Fair housing protections exist to ensure that everyone, including low-income people who are disproportionately members of protected classes, has access to the housing of their choice, in the community of their choice. These protections exist because the housing discrimination that exists today was caused and subsidized by federal, state, and local governments. These governments have an obligation to proactively address discriminatory policies and practices and remedy the effects of their past discrimination, whether intentional or not.

The Trump administration’s actions have impaired governments’ ability to plan to use federal funds in ways that affirmatively further fair housing, harmed vulnerable people actively seeking assistance funded by the federal government, and severely damaged or destroyed policies and programs that people rely on for accountability after they are harmed by discrimination.

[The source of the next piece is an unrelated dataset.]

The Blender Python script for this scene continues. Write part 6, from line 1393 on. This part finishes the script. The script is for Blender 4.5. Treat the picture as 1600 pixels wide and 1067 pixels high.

Despite these drastic leaps backwards, fair housing is still relatively overlooked in mainstream housing coverage in favor of affordability. In the last month alone, the New York Times has published pieces suggesting that to lower housing costs we must encourage sprawl, build housing on federal land, and rent out spare bedrooms. Affordability (which is a critically important topic) is discussed often and through a variety of lenses that show how far-reaching of an issue it is. However, by comparison, the few articles that cover fair housing tend to highlight one or two of the administration’s major actions, but fail to connect the pieces to show the full scope of the harm being caused. The ongoing destruction of the fair housing framework deserves more attention from housing advocates of all stripes. 

In 1967, Dr. Martin Luther King, Jr. wrote that “government policy can powerfully facilitate an integrated society by refusing to subsidize planned segregation…and by requiring integrated communities.” Over half a century later, we are still struggling to realize the most basic actions to overcome the legacy of government-endorsed segregation and fighting to preserve the progress that we have made. Under the Trump administration, the slow march of progress is rapidly reversing.